### DATA BLOCK
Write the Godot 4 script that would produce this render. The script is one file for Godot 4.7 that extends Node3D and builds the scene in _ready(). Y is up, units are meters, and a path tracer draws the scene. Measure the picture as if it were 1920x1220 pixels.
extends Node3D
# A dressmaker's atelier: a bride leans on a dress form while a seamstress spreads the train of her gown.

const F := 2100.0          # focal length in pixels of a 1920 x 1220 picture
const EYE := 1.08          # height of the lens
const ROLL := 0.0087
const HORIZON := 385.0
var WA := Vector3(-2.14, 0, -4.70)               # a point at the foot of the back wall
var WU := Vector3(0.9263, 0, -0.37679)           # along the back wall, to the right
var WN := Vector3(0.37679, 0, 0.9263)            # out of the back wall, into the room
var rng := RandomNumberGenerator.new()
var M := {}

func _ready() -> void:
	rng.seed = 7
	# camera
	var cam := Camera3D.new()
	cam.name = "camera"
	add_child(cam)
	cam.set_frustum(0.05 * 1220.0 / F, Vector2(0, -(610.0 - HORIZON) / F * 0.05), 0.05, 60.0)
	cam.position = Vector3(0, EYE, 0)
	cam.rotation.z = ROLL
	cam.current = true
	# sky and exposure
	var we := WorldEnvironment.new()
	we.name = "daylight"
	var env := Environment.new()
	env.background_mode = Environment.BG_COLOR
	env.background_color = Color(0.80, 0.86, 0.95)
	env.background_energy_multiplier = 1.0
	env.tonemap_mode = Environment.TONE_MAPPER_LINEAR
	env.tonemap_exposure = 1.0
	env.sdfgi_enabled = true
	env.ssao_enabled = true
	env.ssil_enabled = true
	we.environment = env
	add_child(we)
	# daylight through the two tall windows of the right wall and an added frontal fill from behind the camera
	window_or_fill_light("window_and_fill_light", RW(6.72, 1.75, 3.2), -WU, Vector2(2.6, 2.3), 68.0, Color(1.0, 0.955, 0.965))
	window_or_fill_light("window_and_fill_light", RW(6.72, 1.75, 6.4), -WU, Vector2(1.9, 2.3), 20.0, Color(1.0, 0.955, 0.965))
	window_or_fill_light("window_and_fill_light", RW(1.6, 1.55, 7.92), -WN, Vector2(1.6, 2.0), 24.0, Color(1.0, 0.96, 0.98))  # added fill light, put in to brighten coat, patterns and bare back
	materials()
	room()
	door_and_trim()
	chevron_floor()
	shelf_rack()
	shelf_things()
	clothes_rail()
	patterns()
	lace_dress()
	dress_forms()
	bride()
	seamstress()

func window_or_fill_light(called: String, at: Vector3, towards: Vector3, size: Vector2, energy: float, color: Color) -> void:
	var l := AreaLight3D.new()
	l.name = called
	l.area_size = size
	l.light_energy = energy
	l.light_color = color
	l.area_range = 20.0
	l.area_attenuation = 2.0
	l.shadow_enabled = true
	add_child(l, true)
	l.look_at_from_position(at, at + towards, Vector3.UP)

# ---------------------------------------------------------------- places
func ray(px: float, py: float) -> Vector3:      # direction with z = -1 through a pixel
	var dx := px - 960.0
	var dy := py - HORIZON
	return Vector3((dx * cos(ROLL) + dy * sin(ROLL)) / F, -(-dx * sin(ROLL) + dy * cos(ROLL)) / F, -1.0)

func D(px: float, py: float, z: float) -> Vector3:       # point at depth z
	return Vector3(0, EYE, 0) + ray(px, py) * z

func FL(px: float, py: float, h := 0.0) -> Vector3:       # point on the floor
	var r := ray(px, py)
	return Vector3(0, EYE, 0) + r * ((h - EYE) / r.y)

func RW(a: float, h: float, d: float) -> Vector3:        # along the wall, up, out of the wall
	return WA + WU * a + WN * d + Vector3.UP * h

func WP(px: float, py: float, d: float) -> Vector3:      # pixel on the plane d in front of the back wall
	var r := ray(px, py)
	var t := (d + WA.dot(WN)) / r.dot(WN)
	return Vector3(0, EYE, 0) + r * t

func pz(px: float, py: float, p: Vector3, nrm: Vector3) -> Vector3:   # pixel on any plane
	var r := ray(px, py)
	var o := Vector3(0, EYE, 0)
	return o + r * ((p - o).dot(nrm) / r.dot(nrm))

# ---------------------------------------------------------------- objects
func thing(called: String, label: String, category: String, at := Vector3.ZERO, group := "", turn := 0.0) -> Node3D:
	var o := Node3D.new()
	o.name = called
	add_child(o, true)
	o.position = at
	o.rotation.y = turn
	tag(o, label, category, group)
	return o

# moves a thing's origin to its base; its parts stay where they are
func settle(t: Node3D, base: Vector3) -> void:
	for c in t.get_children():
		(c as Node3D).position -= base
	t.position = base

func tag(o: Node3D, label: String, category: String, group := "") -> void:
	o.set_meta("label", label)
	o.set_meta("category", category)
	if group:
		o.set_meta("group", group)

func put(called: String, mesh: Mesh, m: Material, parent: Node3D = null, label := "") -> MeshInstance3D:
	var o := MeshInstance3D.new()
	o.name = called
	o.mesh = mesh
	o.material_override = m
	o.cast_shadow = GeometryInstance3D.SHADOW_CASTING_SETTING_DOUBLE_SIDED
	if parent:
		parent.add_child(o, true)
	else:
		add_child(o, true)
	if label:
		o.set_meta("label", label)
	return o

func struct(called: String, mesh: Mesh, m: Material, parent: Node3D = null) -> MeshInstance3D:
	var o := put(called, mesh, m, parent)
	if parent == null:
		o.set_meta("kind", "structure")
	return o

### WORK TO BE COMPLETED
Reproduce the full listing exactly.

### SOLUTION FOR THIS PROBLEM
Write the Godot 4 script that would produce this render. The script is one file for Godot 4.7 that extends Node3D and builds the scene in _ready(). Y is up, units are meters, and a path tracer draws the scene. Measure the picture as if it were 1920x1220 pixels.
extends Node3D
# A dressmaker's atelier: a bride leans on a dress form while a seamstress spreads the train of her gown.

const F := 2100.0          # focal length in pixels of a 1920 x 1220 picture
const EYE := 1.08          # height of the lens
const ROLL := 0.0087
const HORIZON := 385.0
var WA := Vector3(-2.14, 0, -4.70)               # a point at the foot of the back wall
var WU := Vector3(0.9263, 0, -0.37679)           # along the back wall, to the right
var WN := Vector3(0.37679, 0, 0.9263)            # out of the back wall, into the room
var rng := RandomNumberGenerator.new()
var M := {}

func _ready() -> void:
	rng.seed = 7
	# camera
	var cam := Camera3D.new()
	cam.name = "camera"
	add_child(cam)
	cam.set_frustum(0.05 * 1220.0 / F, Vector2(0, -(610.0 - HORIZON) / F * 0.05), 0.05, 60.0)
	cam.position = Vector3(0, EYE, 0)
	cam.rotation.z = ROLL
	cam.current = true
	# sky and exposure
	var we := WorldEnvironment.new()
	we.name = "daylight"
	var env := Environment.new()
	env.background_mode = Environment.BG_COLOR
	env.background_color = Color(0.80, 0.86, 0.95)
	env.background_energy_multiplier = 1.0
	env.tonemap_mode = Environment.TONE_MAPPER_LINEAR
	env.tonemap_exposure = 1.0
	env.sdfgi_enabled = true
	env.ssao_enabled = true
	env.ssil_enabled = true
	we.environment = env
	add_child(we)
	# daylight through the two tall windows of the right wall and an added frontal fill from behind the camera
	window_or_fill_light("window_and_fill_light", RW(6.72, 1.75, 3.2), -WU, Vector2(2.6, 2.3), 68.0, Color(1.0, 0.955, 0.965))
	window_or_fill_light("window_and_fill_light", RW(6.72, 1.75, 6.4), -WU, Vector2(1.9, 2.3), 20.0, Color(1.0, 0.955, 0.965))
	window_or_fill_light("window_and_fill_light", RW(1.6, 1.55, 7.92), -WN, Vector2(1.6, 2.0), 24.0, Color(1.0, 0.96, 0.98))  # added fill light, put in to brighten coat, patterns and bare back
	materials()
	room()
	door_and_trim()
	chevron_floor()
	shelf_rack()
	shelf_things()
	clothes_rail()
	patterns()
	lace_dress()
	dress_forms()
	bride()
	seamstress()

func window_or_fill_light(called: String, at: Vector3, towards: Vector3, size: Vector2, energy: float, color: Color) -> void:
	var l := AreaLight3D.new()
	l.name = called
	l.area_size = size
	l.light_energy = energy
	l.light_color = color
	l.area_range = 20.0
	l.area_attenuation = 2.0
	l.shadow_enabled = true
	add_child(l, true)
	l.look_at_from_position(at, at + towards, Vector3.UP)

# ---------------------------------------------------------------- places
func ray(px: float, py: float) -> Vector3:      # direction with z = -1 through a pixel
	var dx := px - 960.0
	var dy := py - HORIZON
	return Vector3((dx * cos(ROLL) + dy * sin(ROLL)) / F, -(-dx * sin(ROLL) + dy * cos(ROLL)) / F, -1.0)

func D(px: float, py: float, z: float) -> Vector3:       # point at depth z
	return Vector3(0, EYE, 0) + ray(px, py) * z

func FL(px: float, py: float, h := 0.0) -> Vector3:       # point on the floor
	var r := ray(px, py)
	return Vector3(0, EYE, 0) + r * ((h - EYE) / r.y)

func RW(a: float, h: float, d: float) -> Vector3:        # along the wall, up, out of the wall
	return WA + WU * a + WN * d + Vector3.UP * h

func WP(px: float, py: float, d: float) -> Vector3:      # pixel on the plane d in front of the back wall
	var r := ray(px, py)
	var t := (d + WA.dot(WN)) / r.dot(WN)
	return Vector3(0, EYE, 0) + r * t

func pz(px: float, py: float, p: Vector3, nrm: Vector3) -> Vector3:   # pixel on any plane
	var r := ray(px, py)
	var o := Vector3(0, EYE, 0)
	return o + r * ((p - o).dot(nrm) / r.dot(nrm))

# ---------------------------------------------------------------- objects
func thing(called: String, label: String, category: String, at := Vector3.ZERO, group := "", turn := 0.0) -> Node3D:
	var o := Node3D.new()
	o.name = called
	add_child(o, true)
	o.position = at
	o.rotation.y = turn
	tag(o, label, category, group)
	return o

# moves a thing's origin to its base; its parts stay where they are
func settle(t: Node3D, base: Vector3) -> void:
	for c in t.get_children():
		(c as Node3D).position -= base
	t.position = base

func tag(o: Node3D, label: String, category: String, group := "") -> void:
	o.set_meta("label", label)
	o.set_meta("category", category)
	if group:
		o.set_meta("group", group)

func put(called: String, mesh: Mesh, m: Material, parent: Node3D = null, label := "") -> MeshInstance3D:
	var o := MeshInstance3D.new()
	o.name = called
	o.mesh = mesh
	o.material_override = m
	o.cast_shadow = GeometryInstance3D.SHADOW_CASTING_SETTING_DOUBLE_SIDED
	if parent:
		parent.add_child(o, true)
	else:
		add_child(o, true)
	if label:
		o.set_meta("label", label)
	return o

func struct(called: String, mesh: Mesh, m: Material, parent: Node3D = null) -> MeshInstance3D:
	var o := put(called, mesh, m, parent)
	if parent == null:
		o.set_meta("kind", "structure")
	return o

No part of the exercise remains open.